## BEGIN Supplied information

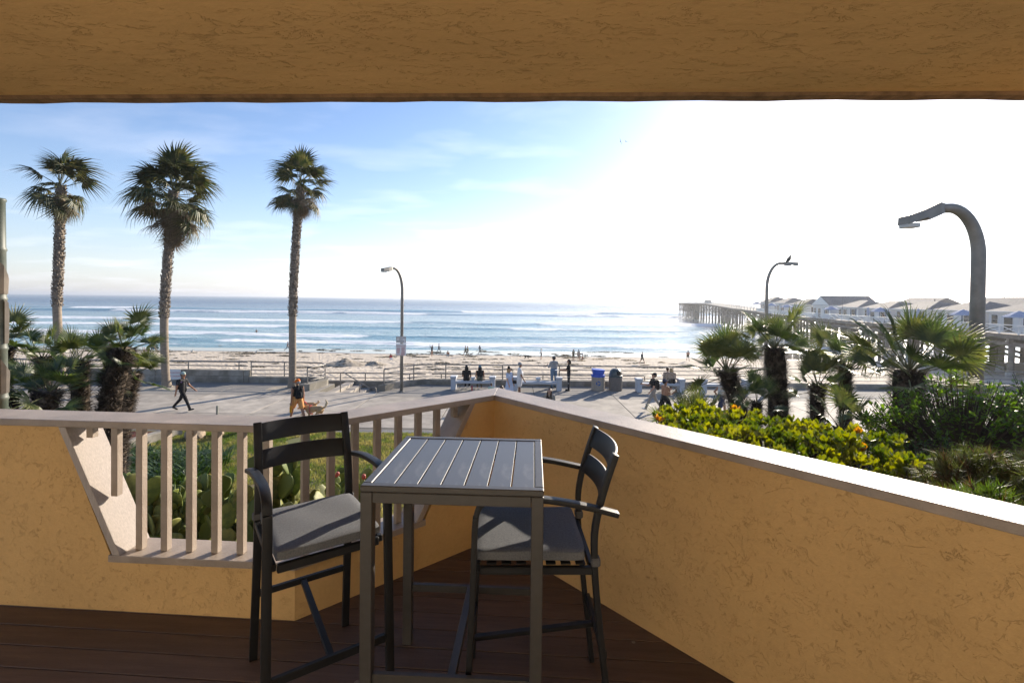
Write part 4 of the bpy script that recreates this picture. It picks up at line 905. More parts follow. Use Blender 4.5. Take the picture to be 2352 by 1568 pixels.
# ================================================================== palms
def frond_mesh(name, nseg, ang, L, Wd, droop, split, m, stem_l, stem_r, fold=.25, seed=0, curl=0., mstem=None):
    """fan leaf: petiole along +Y from the origin, blade of pleated segments"""
    rs = random.Random(seed); mb = MB(); mb.cur = 1
    sp = [(0, stem_l*i/4, -.05*stem_l*(i/4)**2) for i in range(5)]; mb.tube(sp, [stem_r*1.3, stem_r, stem_r*.9, stem_r*.8, stem_r*.7], 5, cap=False); mb.cur = 0
    hub = Vector(sp[-1])
    for i in range(nseg):
        a = -ang/2+ang*(i+.5)/nseg; a += rs.uniform(-.02, .02); l = L*(1-.28*abs(a/(ang/2))**2)*rs.uniform(.88, 1.06)
        w = Wd*l*math.sin(ang/nseg/2)*1.15
        d = Vector((math.sin(a), math.cos(a), fold*abs(math.sin(a))*.9+.12*math.cos(a))).normalized(); sd = Vector((math.cos(a), -math.sin(a), 0))
        up = sd.cross(d); dr = droop*rs.uniform(.7, 1.4)
        pts = []
        for q in (0, split, .78, 1.0):
            c = hub+d*(l*q)+Vector((0, 0, -dr*l*q**3))+sd*(curl*l*q*q)
            pts.append((c, w*(2*q*(1-split*.2) if q <= split else (1-q)/(1-split)*2*split*.9+.02), q))
        pl = .35*w
        (c0, _, _), (c1, w1, _), (c2, w2, _), (c3, _, _) = pts
        vs = [c0, c1-sd*w1, c1+up*pl, c1+sd*w1, c2-sd*w2*.8, c2+up*pl*.5, c2+sd*w2*.8, c3]
        mb.add(vs, [(0, 2, 1), (0, 3, 2), (1, 2, 5, 4), (2, 3, 6, 5), (4, 5, 7), (5, 6, 7)])
    return mb.mesh(name, [m, mstem or m])
FR1 = mat('fan palm green', (.055, .095, .028), .42, .3, 4, trans=.28, rnd=.28, spec=.5, col2=(.11, .14, .04)); FR2 = mat('fan palm olive', (.08, .11, .03), .45, .3, 4, trans=.3, rnd=.3, spec=.5, col2=(.14, .145, .045))
FRD = mat('dead frond', (.20, .155, .105), .85, .35, 6, rnd=.3, trans=.15); STEM = mat('petiole', (.13, .13, .05), .6, .3, 4, rnd=.2); WSG = mat('washingtonia green', (.05, .075, .025), .5, .35, 3, trans=.25, rnd=.3, col2=(.12, .11, .045))
FIB = mat('palm fibre', (.075, .05, .032), .9, .5, 9, .8, 30, col2=(.26, .20, .145), lo=.48, hi=.72); BARK = mat('palm bark', (.24, .195, .15), .9, .3, 5, .8, 18, stretch=(1, 1, 4)); BOOT = mat('old leaf base', (.17, .135, .105), .9, .45, 6, .6, 20, col2=(.30, .25, .20))
CH = [frond_mesh('frond', 26, rad(195+18*k_), .47+.03*k_, .62, .10+.07*k_, .38, FR1 if k_ % 2 == 0 else FR2, .44+.08*k_, .011, .32, 20+k_, mstem=STEM) for k_ in range(4)]
WS = [frond_mesh('frond', 30, rad(190+20*k_), .95, .74, .42+.16*k_, .45, WSG, .82, .02, .18, 40+k_, .05*(k_-1), STEM) for k_ in range(4)]
WD = [frond_mesh('dead_frond', 22, rad(190), .95, .55, .75, .35, FRD, .9, .018, .1, 60+k_, .1*(k_-1)) for k_ in range(3)]
def aim(loc, yaw, pitch, roll=0, s=1.):
    """leaf pointing out at yaw, pitched up"""
    return Matrix.Translation(loc) @ Matrix.Rotation(yaw, 4, 'Z') @ Matrix.Rotation(pitch, 4, 'X') @ Matrix.Rotation(roll, 4, 'Y') @ Matrix.Scale(s, 4)
def fibre_trunk(o, pts, r, rs, dens=1., name='leaf_base_fibre'):
    pts = spline(pts, 5); mb = MB(); n = len(pts); mb.tube(pts, [r*(.72+.1*rs.random()) for _ in pts], 10); mb.build('trunk', FIB, o, smooth=True)
    mb = MB(); Lt = sum((pts[i+1]-pts[i]).length for i in range(n-1)); cnt = int(1500*Lt*dens)
    for _ in range(cnt):
        i = rs.randrange(n-1); q = rs.random(); p = pts[i].lerp(pts[i+1], q); tg = (pts[i+1]-pts[i]).normalized(); a = rs.uniform(0, 6.283)
        u = tg.orthogonal().normalized(); v = tg.cross(u); d = u*math.cos(a)+v*math.sin(a); b_ = p+d*r*.7; l = rs.uniform(.07, .17)*(r/.2)**.5; out = (d*rs.uniform(.5, 1)+tg*rs.uniform(-.1, 1.0)+tg.cross(d)*rs.uniform(-.4, .4)).normalized(); s_ = tg.cross(d)*rs.uniform(.005, .015)
        mb.add([b_-s_, b_+s_, b_+out*l*.6+s_*.8+d*.005, b_+out*l*.6-s_*.8, b_+out*l+Vector((0, 0, -.01))], [(0, 1, 2, 3), (3, 2, 4)])
    ob = mb.build(name, FIB, o); ob['kind'] = 'stuff'; return pts[-1]
def fan_palm(base, top, bend, r, nf, label, seed, wind=-.35, s=1., spread=1., dens=1.):
    rs = random.Random(seed); o = thing('fan_palm', label, 'palm', base, 0, 'low fan palms'); b_ = Vector((0, 0, 0)); t_ = Vector(top)-Vector(base)
    tp = fibre_trunk(o, [b_, t_*.35+Vector(bend)*.7, t_*.7+Vector(bend), t_], r, rs, dens)
    ax = (t_-(t_*.7+Vector(bend))).normalized(); cr = thing('crown', None, None); cr.parent = o
    nf = int(nf*1.05)
    for i in range(nf):
        f_ = (i+.5)/nf; yaw = i*2.39996+rs.uniform(-.25, .25); pit = rad(80-100*f_*spread)+rs.uniform(-.12, .12)
        M = aim(tp-Vector((0, 0, .12*f_)), yaw, pit, rs.uniform(-.9, .9), s*rs.uniform(.8, 1.15))
        tilt = Matrix.Translation(tp) @ Matrix.Rotation(wind*(.4+.6*rs.random()), 4, 'Y') @ Matrix.Translation(-tp)
        put('frond', CH[rs.randrange(4)], cr, mw=tilt @ M)
    return o
def FPt(x, y, Y): return tuple(PD(x, y, Y))
# left cluster in front of the sea wall
def gb(x, Y, z=0.): return (bxw(x, Y), Y, z)
fan_palm(gb(236, 9.6), FPt(283, 800, 9.6), (-.12, 0, .1), .24, 20, 'tall leaning fan palm, rightmost trunk of the left cluster', 1, .12, .80)
fan_palm(gb(262, 10.2), FPt(305, 858, 10.2), (-.08, 0, 0), .17, 13, 'small fan palm tucked right of the tall leaning one', 2, .55, .72)
fan_palm(gb(172, 10.0), FPt(183, 832, 10.0), (.05, 0, 0), .19, 15, 'upright fan palm left of the tall leaning one', 3, .15, .80)
fan_palm(gb(95, 10.6), FPt(98, 822, 10.6), (0, 0, 0), .18, 12, 'dark fan palm behind the sunlit low one at the left', 4, .2, .80)
fan_palm(gb(60, 8.8), FPt(112, 897, 8.8), (-.1, 0, -.1), .22, 18, 'low bright fan palm leaning above the left rail', 5, .25, .80)
fan_palm(gb(-12, 10.2), FPt(8, 795, 10.2), (0, 0, 0), .2, 14, 'fan palm cut off by the left edge of the picture', 6, .25, .88)
fan_palm(gb(5, 9.2), FPt(20, 905, 9.2), (0, 0, 0), .18, 8, 'lowest fan palm behind the bamboo at the left', 16, .1, .75)
# right cluster
fan_palm(gb(1722, 9.4, 1.), FPt(1668, 850, 9.4), (.15, 0, -.05), .20, 20, 'fan palm leaning left with fronds swept over the bench', 7, -.42, .88, .74)
fan_palm(gb(1795, 9.9, 1.), FPt(1778, 798, 9.9), (.05, 0, 0), .24, 21, 'tallest thick trunked fan palm in front of the far lamp', 8, -.25, .90, .88)
fan_palm(gb(1880, 9.0, 1.2), FPt(1878, 885, 9.0), (0, 0, 0), .15, 13, 'small fan palm between the two taller right palms', 9, -.3, .72, .9)
fan_palm(gb(1952, 9.2, 1.), FPt(1942, 838, 9.2), (0, 0, 0), .13, 15, 'slim trunked fan palm left of the widest one', 10, -.75, .8)
fan_palm(gb(2085, 7.6, 1.5), FPt(2088, 850, 7.6), (0, 0, 0), .26, 22, 'widest fan palm with a shaggy dark skirt, near the lamp', 11, .12, 1.12, .85)
fan_palm(gb(1745, 8.6, 1.6), FPt(1738, 925, 8.6), (0, 0, 0), .09, 9, 'young fan palm between the two right trunks', 12, 0, .62, .85)
fan_palm(gb(1600, 6.6, 1.8), FPt(1606, 1000, 6.6), (0, 0, 0), .12, 14, 'low fan palm fans rising behind the yellow hedge', 13, 0, .62, .8)
fan_palm(gb(1530, 6.2, 1.8), FPt(1527, 1010, 6.2), (0, 0, 0), .1, 9, 'lowest fan palm tips beside the runner at the hedge end', 14, -.1, .5, .8)
fan_palm(gb(1920, 6.9, 1.8), FPt(1935, 985, 6.9), (0, 0, 0), .10, 11, 'low spiky fan palm behind the middle of the hedge', 15, .1, .62, .9)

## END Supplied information

Check each line above for the string "picture" and show the ones that have it.

● **Completed task**:
Write part 4 of the bpy script that recreates this picture. It picks up at line 905. More parts follow. Use Blender 4.5. Take the picture to be 2352 by 1568 pixels.
fan_palm(gb(-12, 10.2), FPt(8, 795, 10.2), (0, 0, 0), .2, 14, 'fan palm cut off by the left edge of the picture', 6, .25, .88)